AFP/ MAHMUD HAMS

Bola api membumbung di atas gedung rumah dan Stasiun TV yang dikelola Hamas al-Aqsa di Jalur Gaza dalam serangan udara Israel di Kota Gaza, Senin (12/11/2018).

Eskalasi krisis di Jalur Gaza, awal pekan ini, terjadi mendadak. Diawali operasi penyusupan Israel, eskalasi di Jalur Gaza berdampak pada guncangan politik di Israel.

Seperti diberitakan koran ini, eskalasi militer dalam bentuk berbalas gempuran antara faksi-faksi bersenjata Palestina di Jalur Gaza dan militer Israel dipicu operasi penyusupan pasukan khusus Israel di kota Khan Yunis, Jalur Gaza tengah, Minggu malam. Dalam operasi itu, pasukan Israel membunuh komandan sayap militer Hamas dan enam anak buahnya.

Insiden tersebut dibalas Hamas dan faksi-faksi bersenjata Palestina lainnya sehingga menewaskan seorang perwira Israel dan melukai beberapa anggota pasukan Israel. Cerita lama pun berulang. Selama 2 hari 2 malam, Jalur Gaza kembali membara. Faksi-faksi Palestina menembakkan sekitar 400 roket ke desa dan kota di Israel. Israel melancarkan gempuran udara pada sekitar 150 sasaran di Jalur Gaza, termasuk kantor intelijen militer Hamas dan kantor stasiun televisi Al Aqsa milik Hamas.

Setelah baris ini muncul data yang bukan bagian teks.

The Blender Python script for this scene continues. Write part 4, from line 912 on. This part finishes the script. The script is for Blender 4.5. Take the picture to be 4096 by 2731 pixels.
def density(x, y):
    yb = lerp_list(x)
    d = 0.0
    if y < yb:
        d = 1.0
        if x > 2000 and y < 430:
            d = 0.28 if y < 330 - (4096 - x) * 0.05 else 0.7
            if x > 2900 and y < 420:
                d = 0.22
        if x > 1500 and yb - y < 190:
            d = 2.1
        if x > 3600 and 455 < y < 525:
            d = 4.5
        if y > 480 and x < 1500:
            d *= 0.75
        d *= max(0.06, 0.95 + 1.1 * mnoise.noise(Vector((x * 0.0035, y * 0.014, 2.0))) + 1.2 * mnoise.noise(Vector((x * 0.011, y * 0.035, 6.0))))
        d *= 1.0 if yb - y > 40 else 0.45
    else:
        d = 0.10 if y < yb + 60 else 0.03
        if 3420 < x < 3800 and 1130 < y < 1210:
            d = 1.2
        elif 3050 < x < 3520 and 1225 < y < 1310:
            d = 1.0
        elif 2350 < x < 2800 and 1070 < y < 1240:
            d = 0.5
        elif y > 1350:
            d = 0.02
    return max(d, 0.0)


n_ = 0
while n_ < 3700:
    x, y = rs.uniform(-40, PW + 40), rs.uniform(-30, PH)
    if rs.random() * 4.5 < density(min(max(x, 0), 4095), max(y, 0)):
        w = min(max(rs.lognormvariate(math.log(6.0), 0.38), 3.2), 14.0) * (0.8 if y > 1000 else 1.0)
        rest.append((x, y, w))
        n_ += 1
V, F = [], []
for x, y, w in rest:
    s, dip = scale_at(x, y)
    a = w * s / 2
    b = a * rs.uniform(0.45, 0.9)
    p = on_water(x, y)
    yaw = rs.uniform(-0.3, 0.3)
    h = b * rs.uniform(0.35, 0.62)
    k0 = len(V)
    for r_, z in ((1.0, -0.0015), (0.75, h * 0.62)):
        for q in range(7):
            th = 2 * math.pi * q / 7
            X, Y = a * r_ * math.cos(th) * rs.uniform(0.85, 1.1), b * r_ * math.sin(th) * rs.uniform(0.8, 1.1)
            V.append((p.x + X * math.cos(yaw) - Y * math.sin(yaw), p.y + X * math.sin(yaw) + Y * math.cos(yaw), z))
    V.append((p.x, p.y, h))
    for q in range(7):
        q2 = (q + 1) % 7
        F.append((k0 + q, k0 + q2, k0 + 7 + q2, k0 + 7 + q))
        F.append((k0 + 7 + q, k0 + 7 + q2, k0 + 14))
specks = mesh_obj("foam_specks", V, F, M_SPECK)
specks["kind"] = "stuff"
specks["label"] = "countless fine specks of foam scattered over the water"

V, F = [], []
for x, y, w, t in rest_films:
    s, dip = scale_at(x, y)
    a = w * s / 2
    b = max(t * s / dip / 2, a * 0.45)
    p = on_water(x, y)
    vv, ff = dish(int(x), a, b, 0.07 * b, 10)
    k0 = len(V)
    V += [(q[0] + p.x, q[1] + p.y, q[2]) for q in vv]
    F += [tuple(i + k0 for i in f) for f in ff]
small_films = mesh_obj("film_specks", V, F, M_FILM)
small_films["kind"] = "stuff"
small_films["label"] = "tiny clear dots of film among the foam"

Eskalasi mereda setelah—berkat mediasi Mesir, Qatar, Norwegia, dan Utusan Khusus PBB untuk Timur Tengah, Nickolay Mladenov—tercapai gencatan senjata, Rabu. Namun, bagi Israel, guncangan politik justru baru dimulai. Menteri Pertahanan Israel Avigdor Lieberman mengundurkan diri sebagai protes terhadap keputusan pemerintahan PM Benjamin Netanyahu menerima kesepakatan gencatan senjata.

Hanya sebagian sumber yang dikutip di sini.